Abrahamic faiths crack the door to deeper dialogue

When Yusuf Muwwakkil was invited to travel to Turkey last fall with a group of Jews, Christians, and Muslims, he says his first thought was, "Why go half way around the world to get to know each other, when we all live right here in Atlanta and don't do it?"

But in the current atmosphere of mistrust between faiths, the community leader at Al-Islam mosque decided he should try anything that might make things better. Now he calls the 10-day bus journey by 45 "pilgrims," 15 from each religion, one of the most important experiences of his life.

"When you see people strong in their faith willing to put their thoughts on the line and listen to others - even when the gloves come off - and then come out of that with strong relationships, it gives you hope," Mr. Muwwakkil says in a phone interview. "Hope makes good things possible." Back in Atlanta, group members now get together often - inviting one another to gatherings, holding forums, giving talks at schools.

Since Sept. 11, most Americans have become starkly aware of the great gaps in understanding and heightened tensions among Muslims, Christians, and Jews at home and abroad. Recognizing the need to build bridges and to strengthen moderate voices, many are experimenting with new forms of what some call "Abrahamic dialogue."

The imaginative Turkey trip, sponsored by the Faith Alliance of Metro Atlanta, put people in close proximity for an extended time. "I saw that about the third day, we went past tolerance and began to step into the area of appreciation, respect, and trust," Muwwakkil says.

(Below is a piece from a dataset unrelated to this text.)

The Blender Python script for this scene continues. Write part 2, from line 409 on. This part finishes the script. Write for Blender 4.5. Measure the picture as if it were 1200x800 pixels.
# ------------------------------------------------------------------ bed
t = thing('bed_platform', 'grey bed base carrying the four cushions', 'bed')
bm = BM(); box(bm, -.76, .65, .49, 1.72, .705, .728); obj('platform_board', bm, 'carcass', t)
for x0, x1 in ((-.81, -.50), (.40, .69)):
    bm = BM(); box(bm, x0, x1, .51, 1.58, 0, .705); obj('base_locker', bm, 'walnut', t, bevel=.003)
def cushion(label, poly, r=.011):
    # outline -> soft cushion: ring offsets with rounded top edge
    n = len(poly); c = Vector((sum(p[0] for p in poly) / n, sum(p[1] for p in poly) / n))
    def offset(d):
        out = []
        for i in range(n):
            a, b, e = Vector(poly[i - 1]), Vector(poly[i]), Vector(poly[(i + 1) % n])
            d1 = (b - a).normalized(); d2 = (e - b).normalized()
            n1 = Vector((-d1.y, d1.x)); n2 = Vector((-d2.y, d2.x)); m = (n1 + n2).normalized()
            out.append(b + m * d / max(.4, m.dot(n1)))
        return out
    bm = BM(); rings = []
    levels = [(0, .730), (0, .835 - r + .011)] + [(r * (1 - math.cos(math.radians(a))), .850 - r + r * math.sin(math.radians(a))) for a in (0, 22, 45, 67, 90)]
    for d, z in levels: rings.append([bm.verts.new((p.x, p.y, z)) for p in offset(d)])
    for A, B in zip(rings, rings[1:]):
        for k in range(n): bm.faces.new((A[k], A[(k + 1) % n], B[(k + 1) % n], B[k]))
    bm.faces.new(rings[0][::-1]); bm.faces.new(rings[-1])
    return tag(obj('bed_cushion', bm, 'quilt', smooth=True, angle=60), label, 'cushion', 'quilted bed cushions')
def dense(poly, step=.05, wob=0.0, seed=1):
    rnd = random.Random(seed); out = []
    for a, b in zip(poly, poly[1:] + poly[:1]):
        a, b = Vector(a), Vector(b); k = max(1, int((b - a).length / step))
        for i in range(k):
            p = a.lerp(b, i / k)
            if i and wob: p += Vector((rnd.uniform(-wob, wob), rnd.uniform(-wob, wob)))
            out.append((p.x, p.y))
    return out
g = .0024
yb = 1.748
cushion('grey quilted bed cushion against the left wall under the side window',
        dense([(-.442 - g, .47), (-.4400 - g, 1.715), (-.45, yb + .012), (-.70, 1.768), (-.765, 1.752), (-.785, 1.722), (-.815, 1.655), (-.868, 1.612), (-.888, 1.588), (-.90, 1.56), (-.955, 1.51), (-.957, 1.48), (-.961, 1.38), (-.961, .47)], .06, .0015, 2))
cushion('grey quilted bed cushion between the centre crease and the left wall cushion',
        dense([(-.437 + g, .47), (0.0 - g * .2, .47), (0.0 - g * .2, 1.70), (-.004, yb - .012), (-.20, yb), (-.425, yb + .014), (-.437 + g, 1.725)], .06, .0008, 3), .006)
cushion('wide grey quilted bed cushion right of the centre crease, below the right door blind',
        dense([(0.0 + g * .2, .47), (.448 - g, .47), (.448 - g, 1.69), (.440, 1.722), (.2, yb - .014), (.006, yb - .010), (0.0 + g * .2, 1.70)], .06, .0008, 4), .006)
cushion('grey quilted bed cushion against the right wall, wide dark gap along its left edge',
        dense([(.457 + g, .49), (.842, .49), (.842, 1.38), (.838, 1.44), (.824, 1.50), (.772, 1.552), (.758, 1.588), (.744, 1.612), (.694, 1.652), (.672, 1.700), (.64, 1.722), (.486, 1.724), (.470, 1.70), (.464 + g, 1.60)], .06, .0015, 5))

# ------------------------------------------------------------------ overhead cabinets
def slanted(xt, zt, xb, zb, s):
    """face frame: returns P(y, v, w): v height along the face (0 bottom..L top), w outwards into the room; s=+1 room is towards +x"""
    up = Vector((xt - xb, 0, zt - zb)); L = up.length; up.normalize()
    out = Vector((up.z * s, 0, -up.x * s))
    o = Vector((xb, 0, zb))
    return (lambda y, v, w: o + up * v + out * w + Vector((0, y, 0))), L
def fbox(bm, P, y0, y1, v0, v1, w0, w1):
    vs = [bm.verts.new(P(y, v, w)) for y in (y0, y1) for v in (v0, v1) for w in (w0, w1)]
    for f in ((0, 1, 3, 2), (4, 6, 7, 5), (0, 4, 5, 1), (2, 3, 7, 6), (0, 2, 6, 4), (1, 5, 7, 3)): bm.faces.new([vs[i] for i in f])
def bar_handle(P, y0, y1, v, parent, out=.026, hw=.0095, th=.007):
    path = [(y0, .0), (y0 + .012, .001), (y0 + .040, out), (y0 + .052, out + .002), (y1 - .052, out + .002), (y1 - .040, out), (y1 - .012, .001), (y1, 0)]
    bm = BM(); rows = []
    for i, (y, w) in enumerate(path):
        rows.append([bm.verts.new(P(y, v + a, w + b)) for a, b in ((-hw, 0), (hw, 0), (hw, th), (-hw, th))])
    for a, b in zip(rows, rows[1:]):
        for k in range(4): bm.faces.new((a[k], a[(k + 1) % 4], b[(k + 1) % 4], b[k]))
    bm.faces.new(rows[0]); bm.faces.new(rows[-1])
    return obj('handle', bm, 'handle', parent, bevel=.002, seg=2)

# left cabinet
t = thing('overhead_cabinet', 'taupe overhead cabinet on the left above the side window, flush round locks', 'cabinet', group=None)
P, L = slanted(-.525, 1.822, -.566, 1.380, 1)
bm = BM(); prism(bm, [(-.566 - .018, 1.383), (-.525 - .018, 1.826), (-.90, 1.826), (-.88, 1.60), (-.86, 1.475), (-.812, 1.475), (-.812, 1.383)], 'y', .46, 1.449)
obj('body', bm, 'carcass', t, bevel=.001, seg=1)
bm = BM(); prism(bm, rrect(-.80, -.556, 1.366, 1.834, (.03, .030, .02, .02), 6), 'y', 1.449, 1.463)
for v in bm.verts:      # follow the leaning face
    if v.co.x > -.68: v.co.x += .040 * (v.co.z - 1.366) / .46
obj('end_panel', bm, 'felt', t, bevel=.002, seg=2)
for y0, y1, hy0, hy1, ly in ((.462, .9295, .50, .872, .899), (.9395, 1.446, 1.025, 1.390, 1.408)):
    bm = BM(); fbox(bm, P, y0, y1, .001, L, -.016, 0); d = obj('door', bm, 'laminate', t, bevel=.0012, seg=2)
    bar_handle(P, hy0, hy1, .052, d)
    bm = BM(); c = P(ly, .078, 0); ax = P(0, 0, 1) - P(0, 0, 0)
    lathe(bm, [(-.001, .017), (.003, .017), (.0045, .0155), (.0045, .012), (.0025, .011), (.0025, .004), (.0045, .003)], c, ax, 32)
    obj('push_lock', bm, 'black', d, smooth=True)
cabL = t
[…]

Other initiatives have sprung directly from the bestseller by Bruce Feiler, "Abraham: A Journey to the Heart of Three Faiths." They see the patriarch Abraham, to whom all three faiths trace their roots, as a possible source for finding common ground and understanding.

Last fall, Mr. Feiler and his publisher encouraged the formation of "Abraham salons" around the country by offering discussion materials to interested groups. Some 500 requests poured in within two months from libraries, bookstores, individuals, and religious institutions, he says, and about 5,000 have downloaded the materials from a website.

"People are craving hope, and this is a concrete step," says Feiler. "The themes of religion and violence and interfaith relations have only deepened in the past two years. There's a lot of hostility and mistrust, but also a sense among those interested that failure is not an option."

Rabbi Bruce Lustig of Washington Hebrew Congregation in the District of Columbia held an Abraham Summit last October, and says some ongoing groups meet as a result. They've also held an interfaith seder, and are planning an Abraham gathering for students in the fall. "The post-9/11 response," Rabbi Lustig says, "has intensified the need to make sure a moderate voice is heard in all faiths - Jewish, Christian, and Muslim. We can't allow the voice of extremists to be what's in people's minds."

Kareem Adeeb, an engineer in Fairfield, Conn., has joined in several Abraham salons sponsored by the Interfaith Council of Fairfield County. "We all need to emphasize spirituality and the one God," he says. "We need to recognize that diversity should not be a case for enmity. A verse in the Koran says that if God had wished, he could have made us all the same."

At the same time, the heightened violence in the Middle East has also taken its toll on interfaith communication in the US. Muslim and Jewish communities in the Los Angeles area, for example, had a well-developed dialogue going on. Yet, according to Leila Al-Marayati of the Muslim Women's League, it has disintegrated to such a degree that people "can't even admit there needs to be a dialogue." She spoke at Harvard University last month on a panel of women leaders, Jewish and Muslim, concerned with the lack of civil discourse.

Interfaith dialogue is needed to humanize the other groups and to counter hate-mongering, the women agreed.

Robert Leikind, president of the Anti-Defamation League (ADL) in Boston, recalls the suggestion by the American Islamic Congress last February to hold a memorial service for Daniel Pearl, the journalist killed by terrorists in Pakistan. He was particularly moved, he says, when an imam arrived at the service wearing a Jewish kippa, and said, "Tonight, I am Jew."

ADL recently invited Akbar Ahmed, professor of Islamic studies at American University, to speak on the potential for Abrahamic dialogue to promote coexistence. Among many examples to build on, Dr. Ahmed pointed to the five daily prayers, in which Muslims bless Abraham and the descendants of Abraham - which includes Jews. His talk led, Leikind says, to a meeting with local Muslims. ADL also plans an Interfaith Youth Leadership Camp in Maine this summer.

In Portland, Ore., the Center for Spiritual Development at Trinity Episcopal Cathedral had such a response to its Abraham talks that it joined with religious leaders and area universities to create a two-year program called the Abraham Initiative. It will offer evening classes, workshops, talks, and retreats on the sacred texts, art, history, and practices of the three traditions.

The key for many is to form ongoing relationships that build trust between communities. "I believe in a slow progression, and am interested in people who will be there for the long haul," Lustig says.

That is what the Turkey trip did for Muwwakkil. "This world can make you cynical very rapidly," he says. "But this experience enhances something the world needs most right now - hope."